One thing I would say has enabled us to afford me to stay home are the opportunities that come up at just the right time for just the right amount of time. (I often refer to these stages and changes in my life as its seasons.) I believe this is no coincidence but rather the direct effect of trusting God to meet our needs while we obey what we believe to be His plan for our lives, namely that we should raise our own children.

During this season of life, I have found work with the county providing respite for a family with a handicapped child, worked seasonally at the apple orchard, provided temporary, part-time childcare for other families, and have cleaned houses once a week for two families. I have also supplemented our income with work in the community theater as a freelance stage manager.

In order to maintain a virtually debt-free lifestyle (aside from one of our vehicles and our home), Bryan and I often wait on purchasing large items until we have the cash for it. We shop at consignment stores for much of our clothing-which I enjoy doing. I also bring many of our clothes to the consignment shops in order to earn extra money. We have learned to work with what we have for the most part, and have made investing into our future a third priority after tithing and paying our bills. We don't buy everything that we would like, but we are by no means lacking any good thing.

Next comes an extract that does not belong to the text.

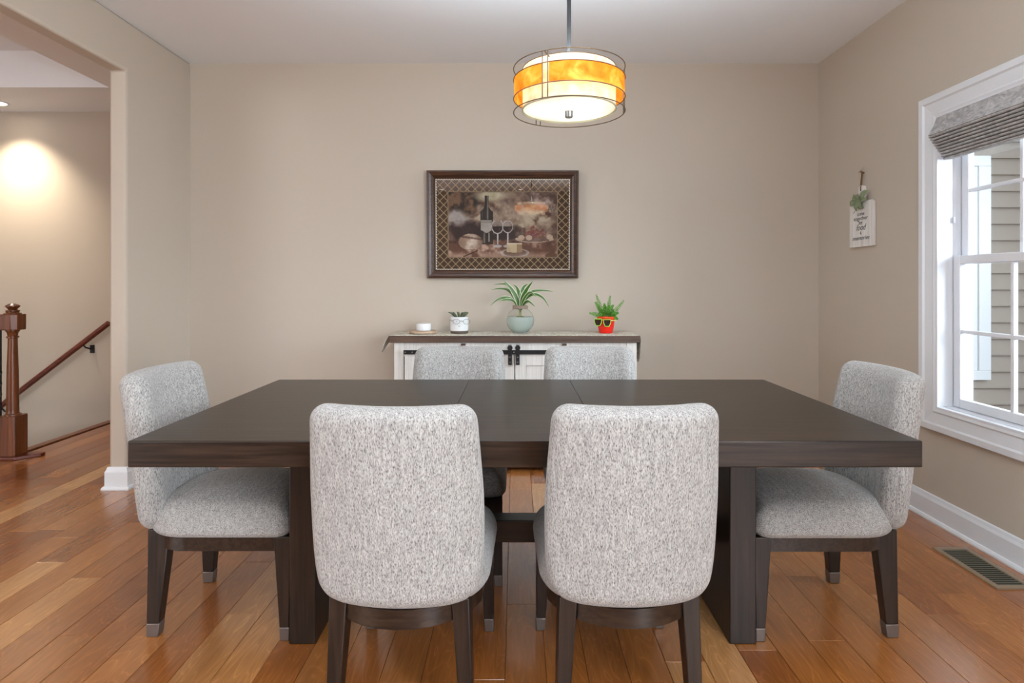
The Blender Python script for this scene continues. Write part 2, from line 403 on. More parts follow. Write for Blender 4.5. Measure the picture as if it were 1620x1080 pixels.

My conviction about being home to raise my children has been reinforced by my own experience and by the observations I have made of families around me. Most of the women I admire and respect the most are those who have made their family their priority. They are concerned with the big-picture of life; these are not babies we are raising, they are people; the next generation. We are not only parenting, but discipling. No other person could be paid enough to do that the way a parent can. No one can love them like I can, no one can touch them, teach them, train and disciple them, serve them, motivate them, and make them a priority like I can. And so, thankfully, I do.

This leads me to the conclusion that my life is not my own. (I think pregnancy introduced me that fact, and nursing certainly made me acquainted with it.) However, what I have struggled to grasp is the evident fact that along with the changes in lifestyle a child produces, so should my expectations of what can be accomplished in a day. I’ve realized I need not have anxiety about that.

As I mentioned in a previous paragraph though, I am a believer in seasons. I believe that although my first responsibility is to my family, I am also responsible for using the other gifts that God has given me. I believe it is beneficial and it is necessary to make time, even seasonally, to develop and to participate in the things I am passionate about or enjoy doing outside of the home as well.

Aside from marriage, motherhood has revealed me more than any other role or relationship. After having my daughter, I recognized that being a mother had made me softer. A friend of mine, as well as my own mom made this observation and I agreed. No one had made me feel as vulnerable and as responsible as my daughter had. No one had demanded that kind of maturity from me. This job is not completely self-less! It is amazing what a toddler will draw out, or demand of your character! While I'm training my two-year-old I can feel the hands of God refining me. No amount of adult interaction or intellectual stimulation can refine the character of an adult like a two-year-old can. There is a quote from the movie "Radio" that fits this season of life well, “We thought we were teaching him, but all the while, he was teaching us.”